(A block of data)
───

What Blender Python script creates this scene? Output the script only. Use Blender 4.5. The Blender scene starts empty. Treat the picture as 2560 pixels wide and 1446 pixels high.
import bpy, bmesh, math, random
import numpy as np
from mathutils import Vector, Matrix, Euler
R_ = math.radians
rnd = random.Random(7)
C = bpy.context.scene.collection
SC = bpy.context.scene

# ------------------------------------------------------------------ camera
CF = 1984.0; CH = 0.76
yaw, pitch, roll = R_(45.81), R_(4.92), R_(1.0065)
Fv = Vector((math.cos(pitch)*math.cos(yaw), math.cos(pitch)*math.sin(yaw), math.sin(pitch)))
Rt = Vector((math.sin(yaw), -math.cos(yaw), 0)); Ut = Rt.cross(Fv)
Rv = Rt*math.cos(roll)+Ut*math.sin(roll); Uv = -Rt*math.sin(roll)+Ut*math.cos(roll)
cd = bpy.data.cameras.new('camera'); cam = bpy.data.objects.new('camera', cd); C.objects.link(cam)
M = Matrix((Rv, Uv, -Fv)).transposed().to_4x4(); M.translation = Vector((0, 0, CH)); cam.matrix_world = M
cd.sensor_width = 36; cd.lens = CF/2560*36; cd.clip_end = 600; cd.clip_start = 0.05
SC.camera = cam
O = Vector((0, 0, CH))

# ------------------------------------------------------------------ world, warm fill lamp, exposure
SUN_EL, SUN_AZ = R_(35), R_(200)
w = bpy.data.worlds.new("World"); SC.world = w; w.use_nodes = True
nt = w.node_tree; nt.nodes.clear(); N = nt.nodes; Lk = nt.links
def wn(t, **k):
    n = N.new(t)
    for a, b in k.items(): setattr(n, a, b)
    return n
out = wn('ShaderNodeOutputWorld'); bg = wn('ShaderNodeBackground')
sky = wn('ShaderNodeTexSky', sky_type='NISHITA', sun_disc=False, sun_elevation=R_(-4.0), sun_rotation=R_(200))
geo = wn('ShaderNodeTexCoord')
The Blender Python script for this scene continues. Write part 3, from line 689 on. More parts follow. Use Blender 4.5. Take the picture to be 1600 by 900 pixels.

───

Scan the listing above for the word "this" and copy every line that holds it.

| PROBLEM SOLUTION |
What Blender Python script creates this scene? Output the script only. Use Blender 4.5. The Blender scene starts empty. Treat the picture as 2560 pixels wide and 1446 pixels high.
The Blender Python script for this scene continues. Write part 3, from line 689 on. More parts follow. Use Blender 4.5. Take the picture to be 1600 by 900 pixels.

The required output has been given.